Your task — Leave out the pictures and copy the remaining records exactly.

Provided records —
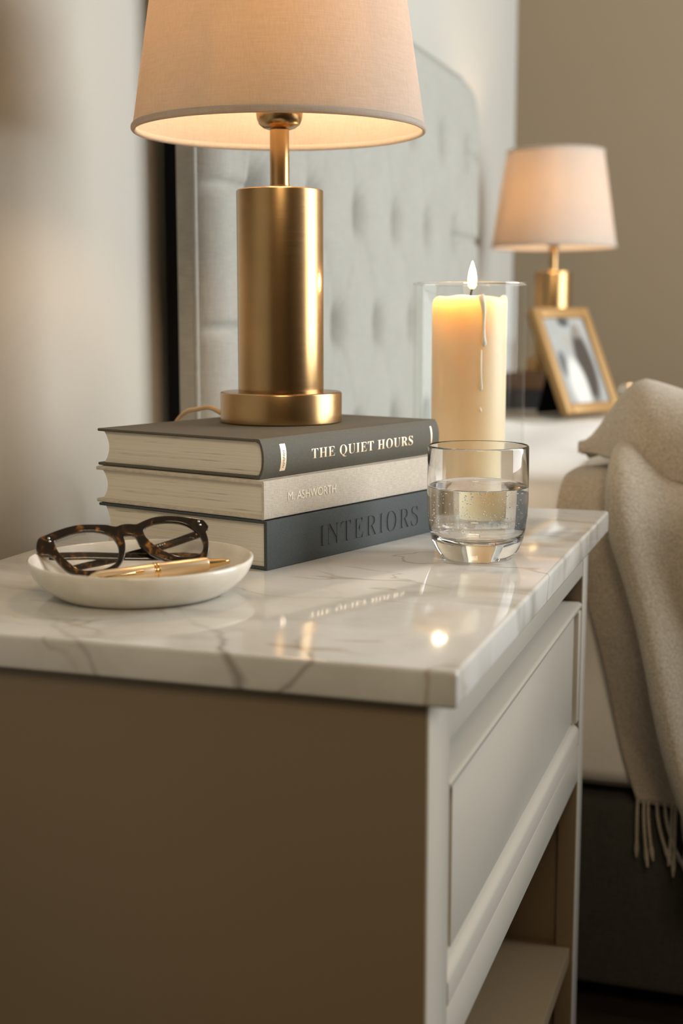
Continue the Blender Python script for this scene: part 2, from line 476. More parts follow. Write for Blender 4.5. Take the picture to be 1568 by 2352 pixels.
def nightstand(name, label, loc, full=True):
    t = thing(name, label, 'nightstand', loc)
    # marble slab
    G().box(0.0, 0.420, -0.002, 0.636, 0.5787, 0.600).build('marble_top', m_marble, t, bevel=0.0028, seg=4)
    for y0, y1, s0, s1 in ((0.008, 0.026, 0.008, 0.0575), (0.609, 0.627, 0.597, 0.627)):
        ell = [(0.012, y0), (0.4005, y0), (0.4005, s1), (0.384, s1), (0.384, y1), (0.012, y1)] if y0 < 0.1 else [(0.012, y0), (0.384, y0), (0.384, s0), (0.4005, s0), (0.4005, y1), (0.012, y1)]
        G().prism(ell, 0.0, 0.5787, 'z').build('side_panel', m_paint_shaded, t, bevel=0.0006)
        G().box(0.4005, 0.4022, s0 - 0.0002, s1, 0.0, 0.5787).build('stile', m_paint, t, bevel=0.0006)
    G().box(0.384, 0.4015, 0.0590, 0.597, 0.541, 0.5787).build('top_rail', m_paint, t, bevel=0.001)
    G().box(0.380, 0.402, 0.0575, 0.597, 0.337, 0.3725).build('lower_rail', m_paint, t, bevel=0.001)
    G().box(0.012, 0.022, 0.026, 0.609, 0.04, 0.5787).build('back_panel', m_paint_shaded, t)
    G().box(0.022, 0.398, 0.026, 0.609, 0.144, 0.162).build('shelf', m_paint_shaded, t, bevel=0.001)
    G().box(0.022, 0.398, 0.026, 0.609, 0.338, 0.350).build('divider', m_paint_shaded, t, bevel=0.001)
    # drawer: recessed panel between a finger lip and a stepped ledge
    prof = [(0.350, 0.5125), (0.350, 0.516), (0.3995, 0.516), (0.402, 0.5142), (0.402, 0.5115), (0.3985, 0.5085), (0.3935, 0.5065), (0.3830, 0.505), (0.3830, 0.4030),
            (0.3935, 0.4015), (0.3945, 0.3985), (0.3960, 0.3982), (0.3975, 0.3935), (0.3988, 0.3930), (0.4010, 0.3905), (0.402, 0.3875), (0.402, 0.374), (0.372, 0.374), (0.372, 0.5125)]
    dr = G().prism(prof, 0.0608, 0.594, 'y').build('drawer', m_paint, t, smooth=50)
    G().box(0.376, 0.3982, 0.0825, 0.5710, 0.4012, 0.5078).build('drawer_panel', m_paint, dr, bevel=0.0006)
    G().box(0.382, 0.4015, 0.5805, 0.5942, 0.3985, 0.5085).build('drawer_stile', m_paint, dr, bevel=0.0008)
    g = G()
    g.box(0.05, 0.373, 0.064, 0.074, 0.376, 0.490).box(0.05, 0.373, 0.582, 0.592, 0.376, 0.490)
    g.box(0.05, 0.062, 0.074, 0.582, 0.376, 0.490).box(0.05, 0.373, 0.074, 0.582, 0.376, 0.384)
    g.build('drawer_box', m_paint, dr)
    return t


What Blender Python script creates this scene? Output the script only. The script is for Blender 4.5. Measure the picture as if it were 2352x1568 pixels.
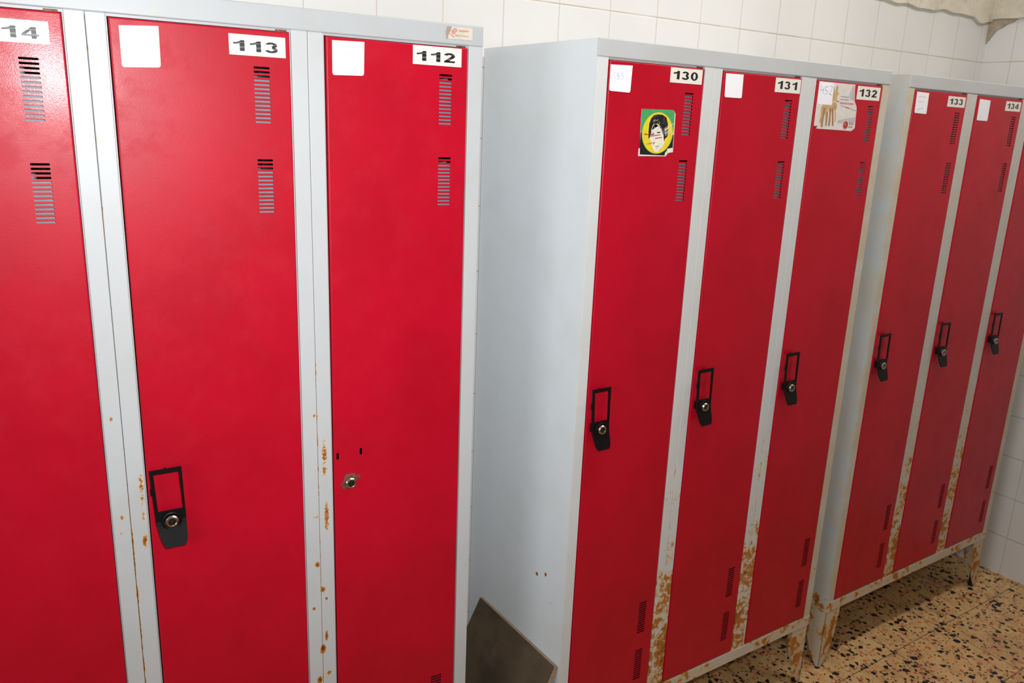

Expected answer —
Continue the Blender Python script for this scene: part 2, from line 476. More parts follow. Write for Blender 4.5. Take the picture to be 1568 by 2352 pixels.
def nightstand(name, label, loc, full=True):
    t = thing(name, label, 'nightstand', loc)
    # marble slab
    G().box(0.0, 0.420, -0.002, 0.636, 0.5787, 0.600).build('marble_top', m_marble, t, bevel=0.0028, seg=4)
    for y0, y1, s0, s1 in ((0.008, 0.026, 0.008, 0.0575), (0.609, 0.627, 0.597, 0.627)):
        ell = [(0.012, y0), (0.4005, y0), (0.4005, s1), (0.384, s1), (0.384, y1), (0.012, y1)] if y0 < 0.1 else [(0.012, y0), (0.384, y0), (0.384, s0), (0.4005, s0), (0.4005, y1), (0.012, y1)]
        G().prism(ell, 0.0, 0.5787, 'z').build('side_panel', m_paint_shaded, t, bevel=0.0006)
        G().box(0.4005, 0.4022, s0 - 0.0002, s1, 0.0, 0.5787).build('stile', m_paint, t, bevel=0.0006)
    G().box(0.384, 0.4015, 0.0590, 0.597, 0.541, 0.5787).build('top_rail', m_paint, t, bevel=0.001)
    G().box(0.380, 0.402, 0.0575, 0.597, 0.337, 0.3725).build('lower_rail', m_paint, t, bevel=0.001)
    G().box(0.012, 0.022, 0.026, 0.609, 0.04, 0.5787).build('back_panel', m_paint_shaded, t)
    G().box(0.022, 0.398, 0.026, 0.609, 0.144, 0.162).build('shelf', m_paint_shaded, t, bevel=0.001)
    G().box(0.022, 0.398, 0.026, 0.609, 0.338, 0.350).build('divider', m_paint_shaded, t, bevel=0.001)
    # drawer: recessed panel between a finger lip and a stepped ledge
    prof = [(0.350, 0.5125), (0.350, 0.516), (0.3995, 0.516), (0.402, 0.5142), (0.402, 0.5115), (0.3985, 0.5085), (0.3935, 0.5065), (0.3830, 0.505), (0.3830, 0.4030),
            (0.3935, 0.4015), (0.3945, 0.3985), (0.3960, 0.3982), (0.3975, 0.3935), (0.3988, 0.3930), (0.4010, 0.3905), (0.402, 0.3875), (0.402, 0.374), (0.372, 0.374), (0.372, 0.5125)]
    dr = G().prism(prof, 0.0608, 0.594, 'y').build('drawer', m_paint, t, smooth=50)
    G().box(0.376, 0.3982, 0.0825, 0.5710, 0.4012, 0.5078).build('drawer_panel', m_paint, dr, bevel=0.0006)
    G().box(0.382, 0.4015, 0.5805, 0.5942, 0.3985, 0.5085).build('drawer_stile', m_paint, dr, bevel=0.0008)
    g = G()
    g.box(0.05, 0.373, 0.064, 0.074, 0.376, 0.490).box(0.05, 0.373, 0.582, 0.592, 0.376, 0.490)
    g.box(0.05, 0.062, 0.074, 0.582, 0.376, 0.490).box(0.05, 0.373, 0.074, 0.582, 0.376, 0.384)
    g.build('drawer_box', m_paint, dr)
    return t


What Blender Python script creates this scene? Output the script only. The script is for Blender 4.5. Measure the picture as if it were 2352x1568 pixels.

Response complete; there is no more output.